Le Matin des Pierres, Guillaume Dreidemie (éd. La Rumeur libre, 2023) – Entretien avec Daniel Kay
- Quel sens donnez-vous à votre titre ?
Le Matin des Pierres, c’est la lueur de l’aube sur un sentier, l’énergie créatrice vivifiant un monde minéral. Le feu jaillissant pour redonner vie à l’espace morne. La poésie est ce feu, ce souffle igné, tel le pneuma des stoïciens.
- Peut-on dire que vous pratiquez une esthétique de la brièveté ?
J’aime lorsque c’est épuré, mais je ne cherche pas forcément à être bref. Aller à l’essentiel. Jeter. C’est une exigence vis-à-vis de soi- même, et une tentative de rester humble : tant de choses ont été dites ! Mais nous ne venons pas trop tard, si ? Malgré La Bruyère… Il y a encore tant de choses, un émerveillement possible ! Il faut poétiser à coups de marteaux. Tailler, ciseler, à la lueur des pierres.
- Quelle place accordez-vous au lecteur ?
La place d’un ami. J’ai toujours en tête la phrase de Gœthe, en prologue à son roman Werther : « Lecteur, je te donne ce livre, si tu n’as pas eu un ami plus proche de toi. »
- Pensez-vous que dans votre pratique de la poésie il y a quelque chose qui serait de l’ordre de la sagesse ?
Pas de leçon, mais une sagesse. Une sagesse païenne. Je crois profondément à l’éternel retour, dans son sens pythagoricien, stoïcien puis nietzschéen. J’aime Nerval, ce vers avant tout : « Ils reviendront, ces dieux que tu pleures toujours ! » Ce que nous croyons perdu, reviendra ! La poésie a la force de nous faire vivre, et revivre, infiniment !
Merci pour cet entretien fort parlant dans sa brièveté.

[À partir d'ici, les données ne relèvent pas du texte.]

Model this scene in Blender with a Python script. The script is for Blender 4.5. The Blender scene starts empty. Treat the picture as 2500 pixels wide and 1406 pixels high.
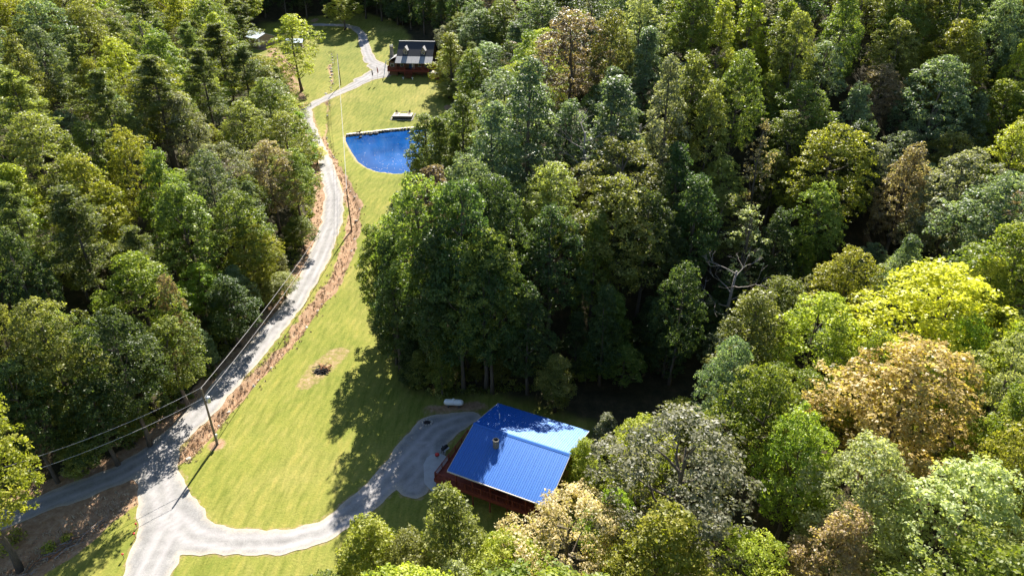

Ce qui me retient le plus : jeter tout ce qui doit l’être pour que le texte soit, dans son authenticité, selon la métaphore nietzschéenne en effet du marteau (qui cisèle et non qui « fait tout péter » comme le pensent les bourrins), c’est à cultiver pas seulement en poésie. Mais certes ce n’est pas facile, dis-je par expérience. En fait il me semble que garder, ne pas savoir/pouvoir jeter, n’est pas signe qu’on est sûr que c’est bien, qu’on est content de soi, ce serait plutôt le contraire. C’est ne pas se faire assez confiance pour se dire : c’est pas tout à fait ça, alors je laisse, je trouverai autre chose.
C’est aussi, et c’est plus grave, ne pas faire confiance au lecteur pour entendre à demi-mot.
Jeter. Il y a cette phrase que j’aime « Dans ce tiroir traînent de vieux papiers, que j’aurais jeté depuis longtemps, si j’avais une corbeille à papiers ». (Journal de Franz Kafka)
La confiance au lecteur en effet est le verso de ce qu’on lui doit de rigueur généreuse… une belle aventure…amicale, oui!